Une superéruption à Yellowstone ou encore dans les Campei Flegrei (en Italie, près de Naples) aurait sans doute des conséquences dramatiques pour notre civilisation. Lors de telles éruptions, plusieurs dizaines à plusieurs centaines de kilomètres cubes de matériaux sont brutalement éjectés en quelques heures. Ces phénomènes sont rarissimes mais c'est justement la raison pour laquelle nous ne savons pas quels en sont les signes précurseurs. En effet, aucune superéruption n'a été l'objet d'une étude en direct.

Prévoir les superéruptions grâce aux batholites

Pour contourner le problème, les volcanologues essayent de comprendre quelles modifications chimiques, physiques et minéralogiques ont eu lieu dans certaines de ces anciennes chambres magmatiques de supervolcans, en supposant qu'elles aient laissé des traces de ces éventuels processus. Si un batholite est bien, parfois, le reste d'une de ces chambres, et cela est débattu, alors son étude pourrait nous aider à prévoir une superéruption.

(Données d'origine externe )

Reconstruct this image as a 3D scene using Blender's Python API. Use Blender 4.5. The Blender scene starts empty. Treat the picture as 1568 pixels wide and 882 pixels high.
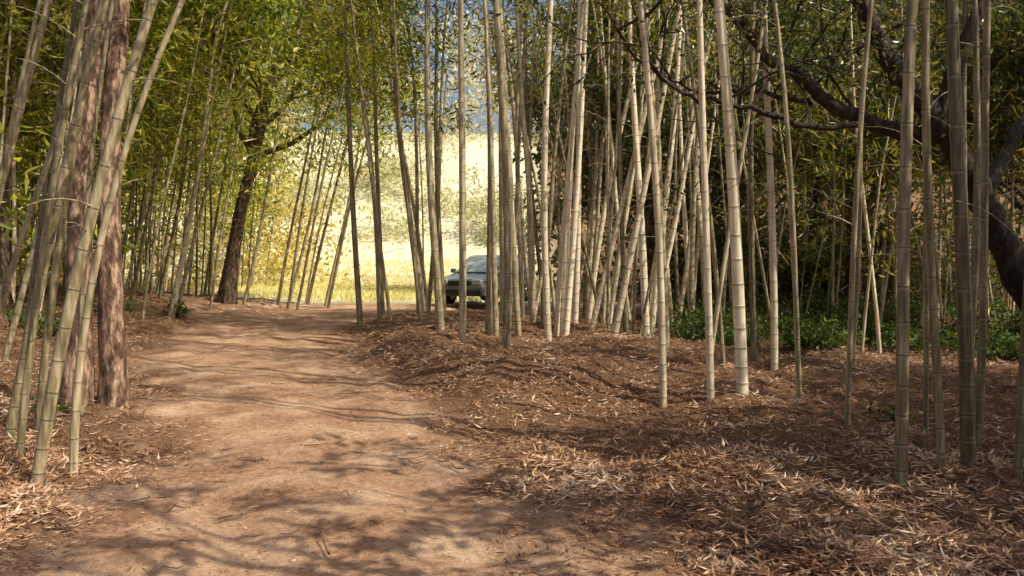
import bpy, bmesh, numpy as np, math
from mathutils import Vector, Matrix
rng = np.random.default_rng(11)
scene = bpy.context.scene
U = rng.uniform
# ------------------------------------------------------------------ helpers
def sstep(a, b, x):
    t = np.clip((x - a) / (b - a), 0, 1)
    return t * t * (3 - 2 * t)
def vnoise(x, y, seed=0.0):
    xi = np.floor(x); yi = np.floor(y); fx = x - xi; fy = y - yi
    fx = fx * fx * (3 - 2 * fx); fy = fy * fy * (3 - 2 * fy)
    def h(a, b):
        v = np.sin(a * 127.1 + b * 311.7 + seed * 17.3) * 43758.5453
        return v - np.floor(v)
    return (h(xi, yi) * (1 - fx) + h(xi + 1, yi) * fx) * (1 - fy) + (h(xi, yi + 1) * (1 - fx) + h(xi + 1, yi + 1) * fx) * fy
def pc(y): return np.interp(y, [-5, 0, 3.8, 7.7, 12.3, 18.5, 24, 30], [-.3, -.4, -.7, -2.15, -4.3, -5.6, -5.2, -4.0])
def hw(y): return np.interp(y, [0, 4, 8, 14, 20, 26], [1.8, 1.6, 1.5, 1.7, 2.0, 2.4])
def path_mask(x, y):
    d = np.abs(x - pc(y)) / hw(y) + (vnoise(x * 1.1, y * 1.1, 3) - .5) * .5 + (vnoise(x * 4, y * 4, 5) - .5) * .4
    m = 1 - sstep(.55, 1.2, d)
    m = m * (1 - sstep(24, 28, y))
    yy = y - 24.5 - .05 * x
    c = (1 - sstep(3.0, 4.6, np.abs(yy) + (vnoise(x * .6, y * .6, 8) - .5) * 1.2)) * sstep(-12, -8, x) * (1 - sstep(6, 9, x))
    return np.maximum(m, c)
def meadow_mask(x, y):
    sp = np.clip(y - 40, 0, 300)
    return sstep(27, 31, y + (vnoise(x * .5, y * .5, 2) - .5) * 3) * sstep(-16, -12, x + sp) * (1 - sstep(1, 4, x))
def H(x, y):
    x = np.asarray(x, float); y = np.asarray(y, float)
    p = pc(y); w = hw(y)
    right = sstep(.1, 1.2, x - p - w) * sstep(6.5, 10, y) * (1 - sstep(17, 21, y))
    z = .3 * right * (.4 + vnoise(x * .5, y * .5, 1))
    z = z - .2 * right * sstep(1.5, 5, x)
    left = np.clip(p - w - x, 0, 8)
    z = z + .085 * left * (1 - sstep(26, 34, y)) * sstep(6, 14, y) + .03 * left * (1 - sstep(6, 14, y))
    pm = np.clip(1.2 - np.abs(x - p) / w, 0, 1)
    rough = 1 - .7 * np.clip(pm * 2, 0, 1)
    z = z + rough * ((vnoise(x * 1.3, y * 1.3, 4) - .5) * .16 + (vnoise(x * 3.7, y * 3.7, 6) - .5) * .1 + (vnoise(x * 9, y * 9, 7) - .5) * .045)
    z = z + (vnoise(x * .7, y * .7, 14) - .5) * .05
    z = z - .03 * np.exp(-((np.abs(x - p) - .65) / .22) ** 2) * (y < 22)
    z = z + sstep(46, 100, y) * (14 + 5 * vnoise(x * .03, y * .03, 9))
    return z
def nrm(v): return v / (np.linalg.norm(v, axis=-1, keepdims=True) + 1e-9)

class MB:
    def __init__(s): s.V = []; s.F = []; s.M = []; s.A = []; s.R = []; s.S = []; s.n = 0
    def add(s, V, F, mat=0, val=0., rnd=.5, smooth=True):
        V = np.asarray(V, float).reshape(-1, 3); F = np.asarray(F, int).reshape(-1, 4)
        s.V.append(V); s.F.append(F + s.n); s.n += len(V)
        s.M.append(np.full(len(F), mat)); s.A.append(np.broadcast_to(np.asarray(val, float), (len(V),)).copy())
        s.R.append(np.broadcast_to(np.asarray(rnd, float), (len(F),)).copy()); s.S.append(np.full(len(F), smooth))
    def build(s, name, mats, parent=None):
        V = np.concatenate(s.V); F = np.concatenate(s.F)
        me = bpy.data.meshes.new(name)
        me.vertices.add(len(V)); me.vertices.foreach_set('co', V.astype(np.float32).ravel())
        me.loops.add(len(F) * 4); me.loops.foreach_set('vertex_index', F.astype(np.int32).ravel())
        me.polygons.add(len(F))
        me.polygons.foreach_set('loop_start', np.arange(0, len(F) * 4, 4, dtype=np.int32))
        me.polygons.foreach_set('material_index', np.concatenate(s.M).astype(np.int32))
        me.polygons.foreach_set('use_smooth', np.concatenate(s.S))
        a = me.attributes.new('val', 'FLOAT', 'POINT'); a.data.foreach_set('value', np.concatenate(s.A).astype(np.float32))
        a = me.attributes.new('rnd', 'FLOAT', 'FACE'); a.data.foreach_set('value', np.concatenate(s.R).astype(np.float32))
        for m in mats: me.materials.append(m)
        me.update(calc_edges=True)
        ob = bpy.data.objects.new(name, me); scene.collection.objects.link(ob)
        if parent: ob.parent = parent
        return ob

def tube(mb, P, R, sides=8, mat=0, val=0., rnd=.5, lump=0.):
    P = np.asarray(P, float); n = len(P); R = np.broadcast_to(np.asarray(R, float), (n,))
    T = nrm(np.gradient(P, axis=0)); mt = nrm(T.mean(0))
    ref = np.array([1., 0, 0]) if abs(mt[0]) < .7 else np.array([0, 0, 1.])
    A = nrm(np.cross(T, ref)); B = np.cross(T, A)
    th = np.linspace(0, 2 * np.pi, sides, endpoint=False)
    rr = R[:, None] * (1 + (U(-lump, lump, (n, sides)) if lump else 0))
    V = P[:, None] + rr[..., None] * (np.cos(th)[None, :, None] * A[:, None] + np.sin(th)[None, :, None] * B[:, None])
    i = np.arange(n - 1)[:, None] * sides; j = np.arange(sides)[None]; k = (j + 1) % sides
    F = np.stack([i + j, i + k, i + sides + k, i + sides + j], -1).reshape(-1, 4)
    v = np.repeat(np.broadcast_to(np.asarray(val, float), (n,)), sides)
    mb.add(V.reshape(-1, 3), F, mat, v, rnd)

def leaves(mb, C, D, L, W, mat=1, rnd=.5, up=.0):
    N = len(C)
    if N == 0: return
    D = nrm(D); r = rng.normal(size=(N, 3))
    r[:, 2] += up * 3
    S = nrm(np.cross(D, r))
    Nn = np.cross(D, S)
    L = np.broadcast_to(L, (N,))[:, None]; W = np.broadcast_to(W, (N,))[:, None]
    v0 = C; v1 = C + D * L * .42 + S * W * .5; v2 = C + D * L - Nn * L * .12; v3 = C + D * L * .42 - S * W * .5
    V = np.stack([v0, v1, v2, v3], 1).reshape(-1, 3)
    mb.add(V, np.arange(N * 4).reshape(-1, 4), mat, 0., rnd, smooth=False)

# ------------------------------------------------------------------ materials
def newmat(name):
    m = bpy.data.materials.new(name); m.use_nodes = True
    nt = m.node_tree; nt.nodes.clear()
    return m, nt, nt.nodes, nt.links
def ramp(N, stops, interp='LINEAR'):
    r = N.new('ShaderNodeValToRGB'); r.color_ramp.interpolation = interp
    e = r.color_ramp.elements
    e[0].position, e[0].color = stops[0][0], (*stops[0][1], 1)
    e[1].position, e[1].color = stops[-1][0], (*stops[-1][1], 1)
    for p, c in stops[1:-1]:
        x = e.new(p); x.color = (*c, 1)
    return r
def attr(N, name):
    a = N.new('ShaderNodeAttribute'); a.attribute_name = name; return a
def leaf_mat(name, stops, trans=.45, rough=.45):
    m, nt, N, K = newmat(name)
    a = attr(N, 'rnd'); r = ramp(N, stops); K.new(a.outputs['Fac'], r.inputs[0])
    p = N.new('ShaderNodeBsdfPrincipled'); p.inputs['Roughness'].default_value = rough
    p.inputs['Specular IOR Level'].default_value = .35
    K.new(r.outputs[0], p.inputs['Base Color'])
    t = N.new('ShaderNodeBsdfTranslucent')
    h = N.new('ShaderNodeHueSaturation'); h.inputs['Value'].default_value = 1.6; h.inputs['Saturation'].default_value = 1.1
    h.inputs['Hue'].default_value = .48
    K.new(r.outputs[0], h.inputs['Color']); K.new(h.outputs[0], t.inputs['Color'])
    x = N.new('ShaderNodeMixShader'); x.inputs[0].default_value = trans
    K.new(p.outputs[0], x.inputs[1]); K.new(t.outputs[0], x.inputs[2])
    o = N.new('ShaderNodeOutputMaterial'); K.new(x.outputs[0], o.inputs[0])
    return m
M_bleaf = leaf_mat('bamboo_leaf', [(0, (.04, .058, .012)), (.4, (.11, .14, .02)), (.75, (.27, .27, .04)), (1, (.55, .43, .1))], .35)
M_yleaf = leaf_mat('bamboo_leaf_yellow', [(0, (.055, .085, .013)), (.4, (.18, .235, .03)), (.72, (.46, .48, .07)), (1, (.82, .7, .2))], .5)
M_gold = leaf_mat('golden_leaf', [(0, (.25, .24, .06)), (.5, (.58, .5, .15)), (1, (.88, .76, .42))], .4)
M_dleaf = leaf_mat('broad_leaf', [(0, (.03, .045, .013)), (.5, (.085, .105, .025)), (.8, (.22, .2, .05)), (1, (.55, .4, .15))], .3, .3)  # gold-brown end of the ramp paints sun specks into the dark crowns
M_gleaf = leaf_mat('understory_leaf', [(0, (.03, .055, .013)), (.6, (.09, .14, .028)), (1, (.22, .24, .06))], .35)
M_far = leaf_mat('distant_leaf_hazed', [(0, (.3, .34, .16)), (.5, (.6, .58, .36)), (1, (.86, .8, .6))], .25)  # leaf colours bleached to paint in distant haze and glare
M_dry = leaf_mat('dry_leaf', [(0, (.08, .034, .02)), (.3, (.23, .105, .055)), (.6, (.48, .28, .16)), (.85, (.76, .53, .35)), (1, (.9, .75, .57))], .1, .55)
M_grass = leaf_mat('meadow_grass', [(0, (.45, .46, .12)), (.6, (.76, .68, .26)), (1, (.88, .8, .5))], .3)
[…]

Celui du Wyoming s'étend sur presque 200 kilomètres mais les géologues ont déterminé que sa composition était remarquablement homogène, sauf si on descend au niveau de variations en abondance des certains isotopes. Le magma devait donc y être particulièrement bien mélangé mais devait dériver de plusieurs sources, c'est-à-dire de la fusion partielle de plusieurs roches.

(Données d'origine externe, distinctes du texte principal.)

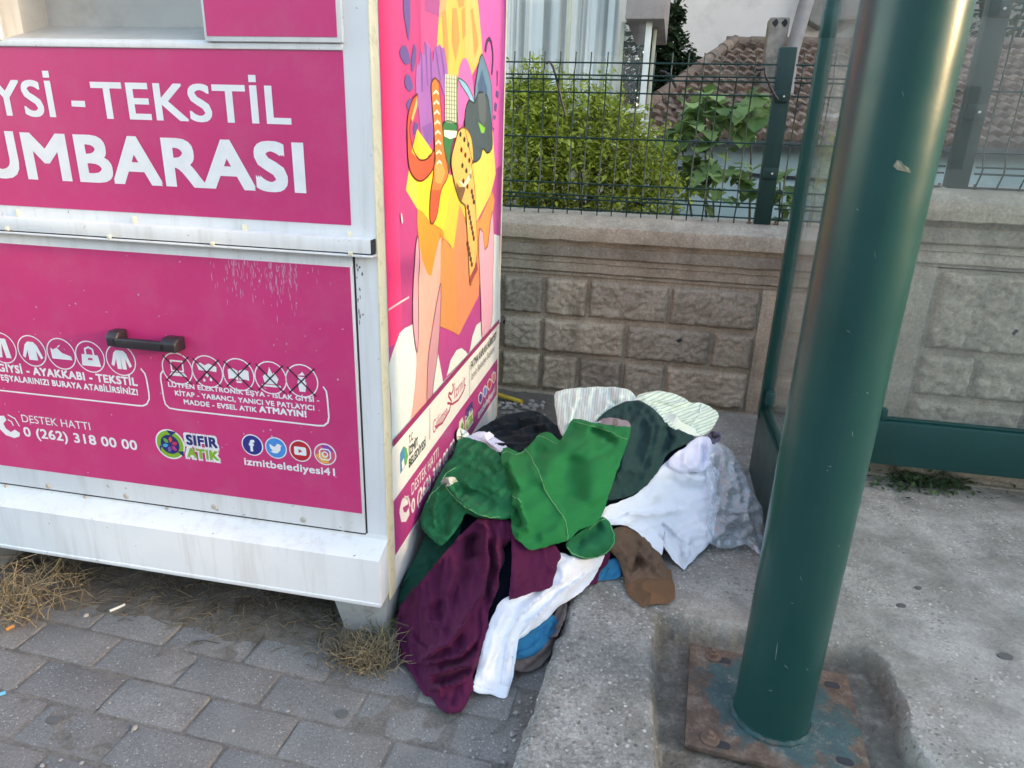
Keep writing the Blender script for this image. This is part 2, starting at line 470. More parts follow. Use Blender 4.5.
def fabric(name, c, rough=0.9, weave=900, wv=0.35, var=0.04, stripes=None, sheen=0.04):
    m_, t, b = newmat(name)
    tc = t.nodes.new('ShaderNodeTexCoord')
    co = tc.outputs['Object']
    base = ramp(t, nz(t, co, 7, 6, 0.6), [(0.3, tuple(x * (1 - var) for x in c)), (0.7, tuple(min(1, x * (1 + var)) for x in c))])
    if stripes:
        uv = tc.outputs['UV']
        wvn = N(t, 'ShaderNodeTexWave', wave_type='BANDS', bands_direction='X'); wvn.inputs['Scale'].default_value = stripes[0]
        wvn.inputs['Distortion'].default_value = 0.0
        t.links.new(uv, wvn.inputs['Vector'])
        s_ = ramp(t, wvn.outputs['Fac'], [(0.70, (0, 0, 0)), (0.88, (1, 1, 1))])
        base = mixc(t, s_, base, (*stripes[1], 1))
    g = ramp(t, nz(t, co, 420, 3, 0.7), [(0.3, (0.88,) * 3), (0.7, (1.1,) * 3)])
    base = mixc(t, 1.0, base, g, 'MULTIPLY')
    t.links.new(base, b.inputs['Base Color'])
    b.inputs['Roughness'].default_value = rough
    b.inputs['Specular IOR Level'].default_value = 0.2
    b.inputs['Sheen Weight'].default_value = sheen
    b.inputs['Sheen Roughness'].default_value = 0.4
    b1 = bump(t, nz(t, co, 600, 2, 0.6), b, wv, 0.0015)
    bump(t, nz(t, co, 70, 4, 0.6), b, 0.12, 0.003, b1)
    return m_

# ------------------------------------------------------------------ frames of reference (from measurements)
YB = 0.1848
BC = np.array([-0.3549, 1.7705, 0.0])              # front right corner of the donation bin
BR = np.array([math.cos(YB), -math.sin(YB), 0])    # its rightward axis
BS = np.array([math.sin(YB), math.cos(YB), 0])     # its backward axis
BD = 1.5386
WA = -0.2053
WW = np.array([math.cos(WA), math.sin(WA), 0])
WN = np.array([-WW[1], WW[0], 0])
WP = np.array([0, 3.804, 0.0])
SLAB = 0.09
KA = np.array([0.044, 1.305]); KD = np.array([0.165, 0.570]); KD = KD / np.linalg.norm(KD)
KN = np.array([KD[1], -KD[0]])                     # to the slab side
def kerb_d(x, y):
    return (x - KA[0]) * KN[0] + (y - KA[1]) * KN[1]
def ground_z(x, y):
    return SLAB if kerb_d(x, y) > -0.005 else 0.0

# ------------------------------------------------------------------ ground
g = MB()
g.add([(-600, -600, -0.03), (600, -600, -0.03), (600, 600, -0.03), (-600, 600, -0.03)], [(0, 1, 2, 3)])
tag(g.build('ground', M['dirt']), kind='structure')

rnd = random.Random(5)
# pavers laid in running bond
pav = MB()
byaw = -YB - 0.045
bx = np.array([math.cos(byaw), math.sin(byaw)]); by = np.array([-math.sin(byaw), math.cos(byaw)])
L_, W_, gap = 0.272, 0.132, 0.006
P0 = BC[:2] + BR[:2] * (-0.387) + BS[:2] * (-0.214)
for j in range(-12, 6):
    for i in range(-10, 8):
        x0 = i * L_ + (0.5 * L_ if j % 2 else 0); y0 = j * W_
        c = P0 + bx * (x0 + L_ / 2) + by * (y0 + W_ / 2)
        if kerb_d(*c) > -0.01 or c[1] > 2.15 or c[1] < 0.1: continue
        dz = rnd.uniform(-0.0025, 0.002); tx = rnd.uniform(-0.008, 0.008); ty = rnd.uniform(-0.012, 0.012)
        jx = rnd.uniform(-0.002, 0.002); jy = rnd.uniform(-0.002, 0.002)
        rings = []
        for ins, z in ((0, -0.03), (0, -0.005), (0.0018, -0.0016), (0.005, 0)):
            ring = []
            hx, hy = L_ / 2 - gap / 2 - ins, W_ / 2 - gap / 2 - ins
            # rounded corners and slightly worn outline
            for (sx, sy) in ((-1, -1), (1, -1), (1, 1), (-1, 1)):
                for k in range(6):
                    if sx * sy > 0: pass
                    a0 = {(-1, -1): math.pi, (1, -1): 1.5 * math.pi, (1, 1): 0, (-1, 1): .5 * math.pi}[(sx, sy)]
                    a = a0 + k / 5 * math.pi / 2
                    rr = 0.011
                    ring.append((sx * (hx - rr) + rr * math.cos(a), sy * (hy - rr) + rr * math.sin(a), z))
            rings.append(ring)
        vs = []; fs = []
        n = len(rings[0])
        for k, ring in enumerate(rings):
            for (px, py, pz) in ring:
                ww = 0.0020 * noise.noise(Vector((px * 40 + i * 7, py * 40 + j * 9, k)))
                q = c + bx * (px + jx + ww) + by * (py + jy + ww)
                vs.append((q[0], q[1], pz + dz + px * tx + py * ty))
        for k in range(len(rings) - 1):
            for a in range(n):
                fs.append((k * n + a, k * n + (a + 1) % n, (k + 1) * n + (a + 1) % n, (k + 1) * n + a))
        fs.append(tuple((len(rings) - 1) * n + a for a in range(n)))
        pav.add(vs, fs)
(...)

Toutefois, la haute teneur en silice et potassium des granites est différente de celle des laves des produits éruptifs issus des éruptions des supervolcans dans les Andes. Les données collectées suggèrent que le batholite du Wyoming serait la partie figée d'un vaste système magmatique. Ce dernier pourrait avoir alimenté l'équivalent des supervolcans en activité au nord du Chili et au sud de la Bolivie il y a 10 millions d'années. Cependant, ces teneurs laissent aussi penser que le réservoir de magma s'est refroidi sur place sans produire d'éruption volcanique en surface.